ところが現実の歴史は孟子が最も嫌う富国強兵、武力一本槍の秦始皇帝が戦国時代を統一した。孟子の主張は現実によって裏切られたのである。後世の儒家は、「だから秦の天下はわずかの期間しか続かなかった。人民を酷使し、法と刑罰に頼ったからだ」と合理化する。この主張は言い訳がましいが、もっと別の面から始皇帝の限界を見ることもできよう。始皇帝は天下を取った後、不老長寿をひたすらに追い求めて迷走した。自分を「皇帝」と名付け「朕」という一人称を用いるなど権威付けには熱心だったが、天下の主として「何をなすべきか」についてはっきりした倫理的方針を持たなかったし、人民を従わせる倫理的基礎もなかった。始皇帝の迷走と人民からの不人気は、表裏一体のものなのだ。儒教はそこを埋め合わせるイデオロギーとして、秦のあとを継いだ漢以降国家に採用されたのである。上に立つ皇帝・官僚の倫理と、下に組み敷かれる人民への倫理とを併せ提供する思想として。

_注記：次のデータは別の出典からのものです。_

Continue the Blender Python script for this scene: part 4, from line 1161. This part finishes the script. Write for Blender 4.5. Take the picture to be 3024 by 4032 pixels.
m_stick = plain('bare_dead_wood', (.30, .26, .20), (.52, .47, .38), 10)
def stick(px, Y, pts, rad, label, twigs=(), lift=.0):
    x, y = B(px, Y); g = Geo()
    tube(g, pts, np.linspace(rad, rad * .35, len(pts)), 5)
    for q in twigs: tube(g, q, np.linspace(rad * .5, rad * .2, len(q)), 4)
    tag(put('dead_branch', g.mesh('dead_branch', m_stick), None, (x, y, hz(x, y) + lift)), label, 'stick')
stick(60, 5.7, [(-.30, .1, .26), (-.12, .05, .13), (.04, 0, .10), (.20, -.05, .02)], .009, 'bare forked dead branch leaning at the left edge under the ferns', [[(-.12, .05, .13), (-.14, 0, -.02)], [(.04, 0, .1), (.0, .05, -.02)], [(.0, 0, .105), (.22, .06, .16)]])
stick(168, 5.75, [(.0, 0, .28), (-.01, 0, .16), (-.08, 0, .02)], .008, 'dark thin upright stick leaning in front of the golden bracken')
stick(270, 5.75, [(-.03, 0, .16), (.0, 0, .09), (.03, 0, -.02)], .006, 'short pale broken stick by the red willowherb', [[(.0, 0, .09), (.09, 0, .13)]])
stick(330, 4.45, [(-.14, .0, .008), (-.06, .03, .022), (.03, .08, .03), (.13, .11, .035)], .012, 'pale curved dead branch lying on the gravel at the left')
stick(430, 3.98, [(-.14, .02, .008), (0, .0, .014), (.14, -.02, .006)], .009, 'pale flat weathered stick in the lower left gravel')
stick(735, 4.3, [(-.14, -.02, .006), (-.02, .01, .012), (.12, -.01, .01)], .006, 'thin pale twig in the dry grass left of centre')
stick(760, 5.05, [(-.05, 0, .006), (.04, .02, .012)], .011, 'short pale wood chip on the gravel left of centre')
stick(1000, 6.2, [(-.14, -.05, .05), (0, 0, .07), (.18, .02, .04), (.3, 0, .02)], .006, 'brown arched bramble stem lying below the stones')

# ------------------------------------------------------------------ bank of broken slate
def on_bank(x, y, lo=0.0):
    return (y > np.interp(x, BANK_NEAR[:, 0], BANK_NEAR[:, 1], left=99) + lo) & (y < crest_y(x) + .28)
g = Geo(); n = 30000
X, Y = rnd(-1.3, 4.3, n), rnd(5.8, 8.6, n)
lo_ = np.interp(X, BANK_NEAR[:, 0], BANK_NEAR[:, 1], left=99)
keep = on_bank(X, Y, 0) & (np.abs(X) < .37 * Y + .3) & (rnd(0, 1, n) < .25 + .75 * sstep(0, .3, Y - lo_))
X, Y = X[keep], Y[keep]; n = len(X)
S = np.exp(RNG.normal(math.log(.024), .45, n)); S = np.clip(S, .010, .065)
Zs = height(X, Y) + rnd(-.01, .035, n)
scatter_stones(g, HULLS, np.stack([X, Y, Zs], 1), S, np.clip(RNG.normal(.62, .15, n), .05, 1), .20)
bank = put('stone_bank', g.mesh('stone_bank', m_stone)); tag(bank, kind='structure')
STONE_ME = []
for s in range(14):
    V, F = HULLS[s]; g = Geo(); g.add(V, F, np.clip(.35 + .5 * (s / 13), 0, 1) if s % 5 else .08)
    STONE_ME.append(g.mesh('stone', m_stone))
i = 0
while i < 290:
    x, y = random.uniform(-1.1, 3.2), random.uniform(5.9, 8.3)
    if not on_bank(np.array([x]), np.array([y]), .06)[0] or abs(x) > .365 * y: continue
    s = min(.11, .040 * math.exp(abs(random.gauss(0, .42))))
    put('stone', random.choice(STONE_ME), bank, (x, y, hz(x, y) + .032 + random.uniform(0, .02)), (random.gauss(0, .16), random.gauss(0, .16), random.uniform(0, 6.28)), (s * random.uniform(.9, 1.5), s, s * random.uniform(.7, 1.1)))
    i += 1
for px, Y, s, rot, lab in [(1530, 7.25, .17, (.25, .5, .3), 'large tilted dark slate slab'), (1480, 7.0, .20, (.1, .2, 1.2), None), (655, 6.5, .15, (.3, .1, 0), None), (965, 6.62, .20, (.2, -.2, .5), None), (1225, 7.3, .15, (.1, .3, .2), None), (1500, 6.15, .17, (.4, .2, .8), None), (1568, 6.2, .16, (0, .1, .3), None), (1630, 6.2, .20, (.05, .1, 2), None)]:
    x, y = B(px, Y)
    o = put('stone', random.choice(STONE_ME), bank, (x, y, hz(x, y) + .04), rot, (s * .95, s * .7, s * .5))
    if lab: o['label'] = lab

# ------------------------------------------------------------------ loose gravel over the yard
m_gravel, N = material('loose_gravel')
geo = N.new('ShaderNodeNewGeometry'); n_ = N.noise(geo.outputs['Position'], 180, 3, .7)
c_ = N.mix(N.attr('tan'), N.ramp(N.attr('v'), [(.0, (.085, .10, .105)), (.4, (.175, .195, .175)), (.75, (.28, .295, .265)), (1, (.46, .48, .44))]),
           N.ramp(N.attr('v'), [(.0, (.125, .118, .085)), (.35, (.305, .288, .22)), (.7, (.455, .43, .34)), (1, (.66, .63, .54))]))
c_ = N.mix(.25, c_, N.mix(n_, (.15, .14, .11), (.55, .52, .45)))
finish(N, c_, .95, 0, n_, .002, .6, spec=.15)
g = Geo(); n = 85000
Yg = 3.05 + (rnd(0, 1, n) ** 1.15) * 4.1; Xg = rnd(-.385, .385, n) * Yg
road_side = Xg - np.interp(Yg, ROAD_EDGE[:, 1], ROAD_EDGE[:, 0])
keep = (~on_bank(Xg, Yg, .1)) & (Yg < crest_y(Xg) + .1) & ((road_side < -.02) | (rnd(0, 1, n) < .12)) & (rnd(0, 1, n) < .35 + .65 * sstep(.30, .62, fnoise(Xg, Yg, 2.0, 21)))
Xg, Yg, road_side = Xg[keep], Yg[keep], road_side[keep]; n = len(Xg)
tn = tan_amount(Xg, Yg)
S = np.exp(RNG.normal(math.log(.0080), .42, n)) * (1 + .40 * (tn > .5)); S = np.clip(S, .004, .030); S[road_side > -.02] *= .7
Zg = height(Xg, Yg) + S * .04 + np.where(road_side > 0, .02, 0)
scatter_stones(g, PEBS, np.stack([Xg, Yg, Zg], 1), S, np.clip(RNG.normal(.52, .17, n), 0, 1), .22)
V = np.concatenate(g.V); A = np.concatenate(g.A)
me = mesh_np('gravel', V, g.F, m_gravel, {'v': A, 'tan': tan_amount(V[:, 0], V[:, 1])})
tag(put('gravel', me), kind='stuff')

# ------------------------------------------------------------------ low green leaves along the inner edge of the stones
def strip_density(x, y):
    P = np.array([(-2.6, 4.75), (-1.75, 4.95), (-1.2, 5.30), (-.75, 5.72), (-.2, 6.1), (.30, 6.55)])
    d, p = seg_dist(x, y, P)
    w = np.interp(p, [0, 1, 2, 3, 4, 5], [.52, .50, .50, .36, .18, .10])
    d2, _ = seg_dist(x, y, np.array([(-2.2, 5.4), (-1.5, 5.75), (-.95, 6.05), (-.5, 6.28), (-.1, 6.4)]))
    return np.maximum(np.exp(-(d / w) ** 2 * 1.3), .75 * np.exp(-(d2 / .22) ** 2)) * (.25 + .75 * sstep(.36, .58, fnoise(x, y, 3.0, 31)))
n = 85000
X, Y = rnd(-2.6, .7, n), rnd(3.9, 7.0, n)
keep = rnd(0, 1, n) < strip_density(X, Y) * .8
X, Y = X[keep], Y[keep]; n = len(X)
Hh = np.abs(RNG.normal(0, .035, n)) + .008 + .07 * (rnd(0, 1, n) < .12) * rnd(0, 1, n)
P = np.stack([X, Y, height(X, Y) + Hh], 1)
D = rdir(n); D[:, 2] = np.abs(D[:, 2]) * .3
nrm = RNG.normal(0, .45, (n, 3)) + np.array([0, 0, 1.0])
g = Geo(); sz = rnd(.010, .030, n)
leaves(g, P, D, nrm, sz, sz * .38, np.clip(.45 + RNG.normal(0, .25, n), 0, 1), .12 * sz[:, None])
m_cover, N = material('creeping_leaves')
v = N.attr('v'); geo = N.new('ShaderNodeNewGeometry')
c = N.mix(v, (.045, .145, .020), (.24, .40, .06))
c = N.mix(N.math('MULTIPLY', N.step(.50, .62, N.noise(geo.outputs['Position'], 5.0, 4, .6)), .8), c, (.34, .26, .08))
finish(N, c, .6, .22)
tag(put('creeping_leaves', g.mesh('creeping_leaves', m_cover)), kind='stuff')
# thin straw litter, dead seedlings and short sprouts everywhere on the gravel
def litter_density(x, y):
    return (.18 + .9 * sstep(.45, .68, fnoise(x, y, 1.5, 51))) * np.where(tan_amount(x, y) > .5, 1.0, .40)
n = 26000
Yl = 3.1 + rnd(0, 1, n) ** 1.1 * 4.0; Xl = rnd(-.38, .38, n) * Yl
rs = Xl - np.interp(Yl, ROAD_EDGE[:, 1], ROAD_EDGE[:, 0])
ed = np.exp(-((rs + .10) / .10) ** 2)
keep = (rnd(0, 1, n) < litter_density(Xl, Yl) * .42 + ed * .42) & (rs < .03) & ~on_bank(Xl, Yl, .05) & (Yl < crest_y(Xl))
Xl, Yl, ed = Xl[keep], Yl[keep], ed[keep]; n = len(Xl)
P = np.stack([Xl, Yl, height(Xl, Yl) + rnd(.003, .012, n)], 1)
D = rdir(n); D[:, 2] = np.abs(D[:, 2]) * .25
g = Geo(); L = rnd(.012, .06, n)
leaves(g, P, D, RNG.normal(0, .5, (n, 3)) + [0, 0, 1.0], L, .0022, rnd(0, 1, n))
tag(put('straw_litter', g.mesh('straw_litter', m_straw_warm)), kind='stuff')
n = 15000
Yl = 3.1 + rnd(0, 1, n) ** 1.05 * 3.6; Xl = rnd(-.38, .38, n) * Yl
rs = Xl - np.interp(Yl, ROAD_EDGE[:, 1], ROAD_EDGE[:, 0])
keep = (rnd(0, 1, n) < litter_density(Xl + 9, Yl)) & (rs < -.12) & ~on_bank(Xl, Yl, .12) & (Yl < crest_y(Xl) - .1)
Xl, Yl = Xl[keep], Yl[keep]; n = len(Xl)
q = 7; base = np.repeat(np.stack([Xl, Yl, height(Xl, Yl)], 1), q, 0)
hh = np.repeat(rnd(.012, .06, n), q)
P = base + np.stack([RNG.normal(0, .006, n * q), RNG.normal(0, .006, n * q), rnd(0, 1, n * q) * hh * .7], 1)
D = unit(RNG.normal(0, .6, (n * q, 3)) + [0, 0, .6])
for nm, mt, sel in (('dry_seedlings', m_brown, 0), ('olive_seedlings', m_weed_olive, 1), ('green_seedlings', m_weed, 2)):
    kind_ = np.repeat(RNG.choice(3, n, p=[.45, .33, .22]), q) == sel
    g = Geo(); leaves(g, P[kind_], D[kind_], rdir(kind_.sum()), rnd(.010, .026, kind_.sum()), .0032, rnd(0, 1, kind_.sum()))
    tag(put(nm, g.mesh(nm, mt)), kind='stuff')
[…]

アジアの専制王朝はたいていイスラム教を採用したが、中国は採用しなかった。思うにそれは儒教がすでに倫理的基礎を用意していたからだ。

儒教はミクロの家族倫理からマクロの国家秩序まで一つの原理 ― 人間は社会の他人に対して配慮する存在であり、家族君臣のよいつきあいが至上の倫理である ― で語ることのできる強固なイデオロギーである。中国・韓国で長い間採用されつづけ、日本でも徳川時代以降表立ってあるいは暗黙のうちに使われつづけたのには、十分な理由があるのだろう。